Just start SuperAAPS again with the saaps command - if it won't let you start a new observation, then its time to restart the entire UCLES/ODC system by exiting saaps, and shutting everything down from the System Loader

GUIDER, EXPOSURE_METER, UCLES or PTCS dies: If one of these tasks dies, SuperAAPS should be able to continue on ... though obviously with somewhat reduced functionality! (If the EXPOSURE_METER dies in the middle of an exposure, you won't be getting an exposure mid-time, and the exposure will run out to the maximum length. If the guider dies your object may drift off the slit.)

SuperAAPS makes an effort to continue on if these tasks die, and produces pop-ups, when it gets to the stages in the queue where it needs the dead task, that say things like "Please fix this and hit CONTINUE to go on or STOP to halt queue." You'll also see messages in the startup window like "Skipped polling of GUIDER/EXPOSURE_METER", which just indicate  SuperAAPS has noted the relevant task has died and has stopped trying to talk to it).

When this happens you need to fix the problem by (1) getting the dead task running again, and (2) getting it connected to Drama, with the 'Commands->Reset' function in the System Loader, then (3) hit CONTINUE on the pop-up to continue observing. Or use STOP to stop observing and fix everything, then restart observing,

May 2008 - changes in the way these pop-ups work should now make them more reliable. Prior to May 2008 they tended to lock-up the whole SuperAAPS GUI. They don't do that anymore.

PAST FAULTS (May 2008)

An examination of the error logs from March 2008 observing indicated three major bugs that occurred on multiple nights

1. 1.Space in Drama's ring buffer for communication with the detector (RCT) task filled up (6 times in 5 nights).
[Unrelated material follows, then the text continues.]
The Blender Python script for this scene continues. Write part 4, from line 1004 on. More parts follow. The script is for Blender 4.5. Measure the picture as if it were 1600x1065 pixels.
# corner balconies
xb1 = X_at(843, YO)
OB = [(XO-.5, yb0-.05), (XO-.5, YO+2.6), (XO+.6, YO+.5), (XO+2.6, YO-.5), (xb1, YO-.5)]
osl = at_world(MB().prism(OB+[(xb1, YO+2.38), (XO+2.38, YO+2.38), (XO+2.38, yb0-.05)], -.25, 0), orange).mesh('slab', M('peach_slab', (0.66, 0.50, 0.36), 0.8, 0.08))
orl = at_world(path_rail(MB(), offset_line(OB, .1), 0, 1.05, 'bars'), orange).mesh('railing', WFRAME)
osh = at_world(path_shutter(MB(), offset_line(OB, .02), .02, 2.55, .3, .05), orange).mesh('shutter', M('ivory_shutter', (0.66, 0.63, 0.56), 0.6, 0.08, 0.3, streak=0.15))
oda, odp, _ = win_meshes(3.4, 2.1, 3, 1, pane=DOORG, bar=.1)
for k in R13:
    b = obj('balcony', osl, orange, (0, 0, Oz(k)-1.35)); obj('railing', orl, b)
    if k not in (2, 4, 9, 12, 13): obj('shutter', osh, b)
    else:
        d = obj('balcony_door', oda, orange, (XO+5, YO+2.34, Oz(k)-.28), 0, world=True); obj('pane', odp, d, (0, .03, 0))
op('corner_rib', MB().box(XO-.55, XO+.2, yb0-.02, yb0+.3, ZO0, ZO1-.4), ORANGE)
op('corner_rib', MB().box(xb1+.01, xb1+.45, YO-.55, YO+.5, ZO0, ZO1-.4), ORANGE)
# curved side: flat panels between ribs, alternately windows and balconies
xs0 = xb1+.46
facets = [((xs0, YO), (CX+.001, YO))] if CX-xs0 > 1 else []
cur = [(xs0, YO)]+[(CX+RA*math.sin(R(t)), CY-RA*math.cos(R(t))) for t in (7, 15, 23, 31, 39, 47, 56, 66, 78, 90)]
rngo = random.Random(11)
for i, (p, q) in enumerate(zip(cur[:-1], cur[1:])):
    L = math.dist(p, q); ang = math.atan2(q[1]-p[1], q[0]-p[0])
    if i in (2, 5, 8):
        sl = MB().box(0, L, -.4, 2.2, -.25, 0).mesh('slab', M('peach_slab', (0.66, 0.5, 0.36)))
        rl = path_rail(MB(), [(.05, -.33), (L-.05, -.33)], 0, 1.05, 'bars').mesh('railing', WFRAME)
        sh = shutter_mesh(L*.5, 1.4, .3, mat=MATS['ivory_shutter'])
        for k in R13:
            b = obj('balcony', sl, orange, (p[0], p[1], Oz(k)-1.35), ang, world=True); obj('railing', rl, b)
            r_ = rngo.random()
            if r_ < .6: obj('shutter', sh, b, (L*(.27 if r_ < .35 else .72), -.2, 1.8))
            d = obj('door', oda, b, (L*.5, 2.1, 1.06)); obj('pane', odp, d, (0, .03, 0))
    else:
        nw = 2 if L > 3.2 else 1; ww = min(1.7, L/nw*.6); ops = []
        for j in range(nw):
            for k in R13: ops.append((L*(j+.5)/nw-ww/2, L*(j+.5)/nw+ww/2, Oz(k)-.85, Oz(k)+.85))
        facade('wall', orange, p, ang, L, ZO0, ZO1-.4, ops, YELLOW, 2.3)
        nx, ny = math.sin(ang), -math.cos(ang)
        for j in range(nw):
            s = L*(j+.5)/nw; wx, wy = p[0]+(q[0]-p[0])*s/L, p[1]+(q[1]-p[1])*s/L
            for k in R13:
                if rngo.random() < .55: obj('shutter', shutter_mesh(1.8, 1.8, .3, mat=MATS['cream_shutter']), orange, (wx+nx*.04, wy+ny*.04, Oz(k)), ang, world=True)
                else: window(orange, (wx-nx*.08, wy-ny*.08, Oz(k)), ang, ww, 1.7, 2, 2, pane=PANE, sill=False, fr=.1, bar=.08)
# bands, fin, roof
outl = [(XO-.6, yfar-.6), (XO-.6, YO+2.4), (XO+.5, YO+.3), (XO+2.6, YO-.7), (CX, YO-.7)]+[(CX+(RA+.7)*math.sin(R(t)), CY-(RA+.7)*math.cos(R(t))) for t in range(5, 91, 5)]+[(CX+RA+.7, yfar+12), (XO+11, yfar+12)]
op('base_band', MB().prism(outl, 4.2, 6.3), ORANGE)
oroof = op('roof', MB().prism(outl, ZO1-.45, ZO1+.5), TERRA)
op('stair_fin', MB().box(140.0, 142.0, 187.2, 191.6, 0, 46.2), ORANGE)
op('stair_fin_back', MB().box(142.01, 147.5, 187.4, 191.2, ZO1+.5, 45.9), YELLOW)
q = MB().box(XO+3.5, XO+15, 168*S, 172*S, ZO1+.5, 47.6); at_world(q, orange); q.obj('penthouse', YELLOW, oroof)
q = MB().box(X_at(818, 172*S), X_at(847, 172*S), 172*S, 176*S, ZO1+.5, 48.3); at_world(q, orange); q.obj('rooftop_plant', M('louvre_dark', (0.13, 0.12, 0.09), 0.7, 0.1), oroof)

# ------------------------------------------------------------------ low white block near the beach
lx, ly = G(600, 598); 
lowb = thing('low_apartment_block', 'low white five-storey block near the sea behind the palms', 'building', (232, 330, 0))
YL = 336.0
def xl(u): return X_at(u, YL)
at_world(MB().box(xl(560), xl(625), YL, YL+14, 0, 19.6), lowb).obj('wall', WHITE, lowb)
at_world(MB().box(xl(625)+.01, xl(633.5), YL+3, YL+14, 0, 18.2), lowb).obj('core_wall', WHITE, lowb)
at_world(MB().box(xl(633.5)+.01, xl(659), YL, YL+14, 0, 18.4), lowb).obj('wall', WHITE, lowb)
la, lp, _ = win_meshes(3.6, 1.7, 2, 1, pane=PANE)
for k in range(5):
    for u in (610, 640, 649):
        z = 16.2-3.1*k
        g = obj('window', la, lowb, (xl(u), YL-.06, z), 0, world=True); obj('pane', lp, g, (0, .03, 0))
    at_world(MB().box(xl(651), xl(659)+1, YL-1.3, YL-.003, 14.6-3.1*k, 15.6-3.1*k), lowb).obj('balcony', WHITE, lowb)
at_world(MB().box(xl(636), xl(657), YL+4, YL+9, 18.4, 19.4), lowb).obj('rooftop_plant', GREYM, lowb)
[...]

This repeats over the course of a minute, and eventually seems to result in the exposure meter stopping. In May 2008, I increased this buffer size to see if it helped.
   

2. 2.When GUIDER acquisition failed, the signal that this had happened was not being correctly picked up (6 times in 5 nights), resulting in the queue having to be killed when it was about to start the next exposure. I believe I have (a) identified the possible cause of this bug and (b) made the pop-ups, that come up when the GUIDER is noticed to not be guiding properly before an exposure stars, work properly.
   

3. 3.The EXPOSURE_METER spontaneously dies (3 times in 5 nights) which was causing SuperAAPS to have to be restarted. I have not yet identified the cause of the spontaneous EXPOSURE_METER deaths, but I have fixed the pop-up system, so that when EXPOSURE_METER does die, SuperAAPS will much more smoothly handle it.